Romney’s paper say only that his policy is to , “Ensure that policies for expanding energy development apply broadly to energy sources, from oil and gas exploration, to coal mining, to the siting of wind, solar, hydroelectric, and other renewable energy facilities”. In criticizing the current administration’s policy on renewables, the paper goes on to say that “President Obama’s poor understanding of the private sector has spilled directly into his energy policy, as he sought to have government play venture capitalist and spend billions of dollars subsidizing his chosen companies and technologies.”

But the most revealing statement that Romney has issued in his policy that may project the end of renewable subsidies is as follows:

“Instead of distorting the playing field, the government should be ensuring that it remains level. The same policies that will open access to land for oil, gas, and coal development can also open access for the construction of wind, solar, and hydropower facilities. Strengthening and streamlining regulations and permitting processes will benefit the development of both traditional and alternative energy sources, and encourage the use of a diverse range of fuels including natural gas in transportation. Instead of defining success as providing enough subsidies for an uncompetitive technology to survive in the market, success should be defined as eliminating any barriers that might prevent the best technologies from succeeding on their own.”

I asked, Geoffrey Styles, a noted energy industry consultant and strategist for his view on what a GOP victory would mean for the renewable tax credits:
“Repeal would be hard, but developers and manufacturers should certainly plan on the basis that 12/31/16 represents true sunset for the renewable investment tax credit.

Here’s one reason why:
Assume 5,000 MW of solar installed per year @$2/W by then. That’s $3B/yr in tax credits–roughly equal to the entire current oil & gas tax incentives–for an energy stream equivalent to about 30,000 bbl/day of oil, but less flexible.”

The New York Times summary of the two candidates views on Clean Energy:

Romney: Opposes government spending on clean energy projects.
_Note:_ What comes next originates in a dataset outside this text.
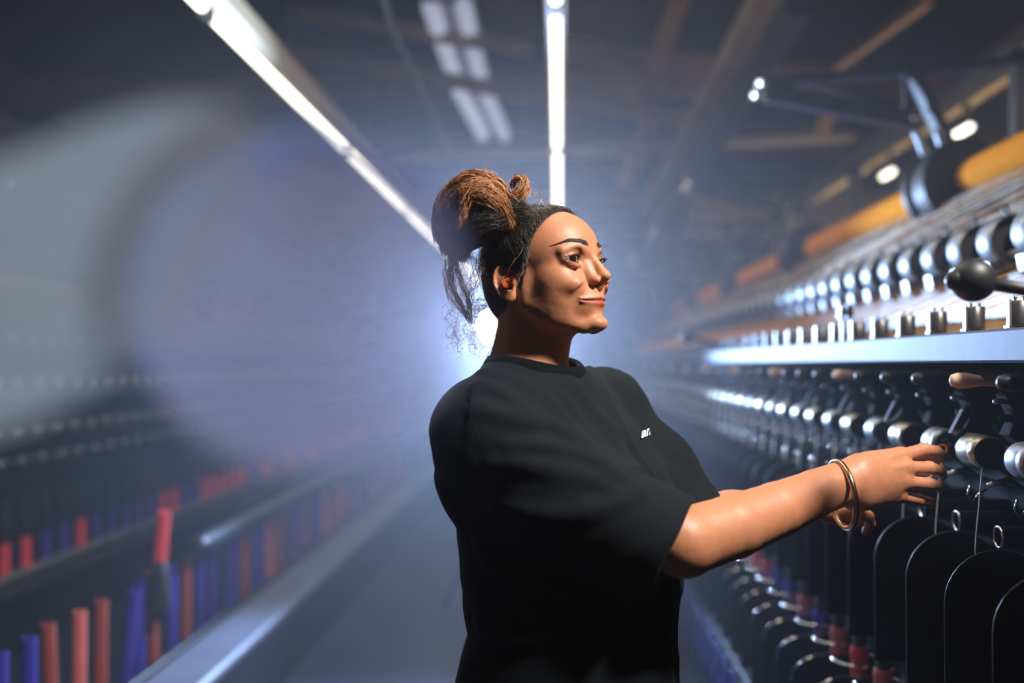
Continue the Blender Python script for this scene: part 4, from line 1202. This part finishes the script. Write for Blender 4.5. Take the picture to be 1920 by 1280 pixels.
# ================================================================ the machine on the left side of the aisle
YL0 = 2.2
lm = empty('twisting_machine', (-2.6, 2.6, 0)); tag(lm, 'hazy twisting machine along the left side of the aisle with red and blue bobbins', 'machine')
def lpart(mb, name, m, sharp=None):
    o = mb.build(name, m, lm, sharp); o.location = -lm.location; return o
b = MB(); b.box((-2.345, YL0, 1.190), (-2.30, YE, 1.240), .004); lpart(b, 'front_rail', 'rail_steel')
b = MB(); b.prism([(-2.50, .02), (-2.50, 1.19), (-2.345, 1.235), (-2.75, 1.32), (-3.1, 1.40), (-3.1, .02)], 1, YL0, YE); lpart(b, 'frame_body', 'iron_rough')
for nm, z, x in (('upper_shaft', 1.46, -2.66), ('lower_shaft', 1.05, -2.34), ('lower_shaft', .93, -2.32)):
    b = MB(); b.lathe((x, YL0, z), (x, YE, z), [(0, .012), (1, .012)], 10); lpart(b, nm, 'iron_blue')
b = MB(); b.box((-2.50, YL0, .36), (-2.28, YE, .40), .004); lpart(b, 'spindle_rail', 'iron_black')
b = MB(); b.box((-2.36, YL0, .42), (-2.31, YE, .455), .004); lpart(b, 'ring_rail', 'steel_worn')
def lrep(mb, name, m, Ys, sharp=None):
    me = mb.mesh(name); me.materials.append(MATS[m])
    if sharp: me.set_sharp_from_angle(angle=math.radians(sharp))
    for y in Ys:
        o = link(name, me, lm); o.location = Vector((0, y, 0)) - lm.location
ly = ys(3.5, .17)
b = MB(); b.lathe((-2.66, -.028, 1.46), (-2.66, .028, 1.46), [(0, .041), (.06, .045), (.94, .045), (1, .041)], 24); lrep(b, 'feed_roller', 'steel', ly, 50)
b = MB(); b.lathe((-2.34, -.03, 1.05), (-2.34, .03, 1.05), [(0, .024), (.06, .027), (.94, .027), (1, .024)], 20); lrep(b, 'press_roller', 'steel_worn', ly, 50)
b = MB(); b.lathe((-2.31, -.012, .93), (-2.31, .012, .93), [(0, .014), (.1, .017), (.9, .017), (1, .014)], 16); lrep(b, 'guide_roller', 'steel', ly, 50)
b = MB(); b.lathe((-2.325, 0, 1.240), (-2.325, 0, 1.282), [(0, .016), (.05, .018), (.95, .018), (1, .016)], 16); lrep(b, 'tension_drum', 'housing_white', ly, 50)
b = MB(); b.prism([(-2.42 + .085 * math.cos(a), .80 + .085 * math.sin(a)) for a in np.linspace(PI, 0, 13)] + [(-2.335, .62), (-2.505, .62)], 1, -.002, .002); lrep(b, 'separator', 'iron_black', ly)
for k in range(7):
    y = 4.2 + 1.88 * k
    b = MB(); bar2(b, (-2.40, 2.15), (-3.2, 2.21), .03, .03); bar2(b, (-2.42, 2.11), (-2.88, 2.02), .05, .026); bar2(b, (-2.87, 2.20), (-3.02, 1.88), .034, .03)
    o = b.build('bracket_arm', 'iron_blue', lm); o.location = Vector((0, y, 0)) - lm.location
    t = MB(); t.lathe((-2.38, -.03, 2.12), (-2.38, .034, 2.12), [(0,.008),(.1,.018),(.9,.018),(1,.008)], 14); t.build('tip_roller', 'chrome', o)
    b = MB(); b.lathe((-2.93, -.17, 1.77), (-2.93, .01, 1.77), [(0,.118),(.05,.125),(.95,.125),(1,.118)], 32); q = b.build('beam_flange', 'knob_black', lm, 40); q.location = Vector((0, y, 0)) - lm.location
    b = MB(); b.box((-3.24, -.03, 1.35), (-3.18, .03, 2.85), .004); q = b.build('post', 'iron_black', lm); q.location = Vector((0, y, 0)) - lm.location
    r = empty('yarn_beam', (-2.93, y + .02, 1.77)); b = MB(); b.lathe((0, 0, 0), (0, 1.62, 0), [(0, .05), (.01, .056), (.99, .056), (1, .05)], 24); b.build('wound_yarn', 'beam_tan', r)
    b = MB(); b.lathe((0, -.002, 0), (0, 1.64, 0), [(0, .038), (1, .038)], 18); b.build('core', 'yarn_core', r)
    tag(r, ('pale tan yarn beam of the left machine, %s to the camera' % ORD[k]), 'yarn beam', 'yarn beams along the left machine')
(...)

Uses failure of government-backed solar company Solyndra LLC to illustrate argument against government trying to pick winners in the energy sector.

Opposes renewal of production tax credit, worth about $1 billion a year to wind power producers.

Obama: Included $90 billion in 2009 economic stimulus package for energy projects including solar and wind power, energy efficiency and bolstering the electric grid.

Defends the $16 billion in loan guarantees for 26 clean energy projects as necessary given lack of private financing and competition from China.

Supports renewal of the 20-year-old production tax credit for wind power.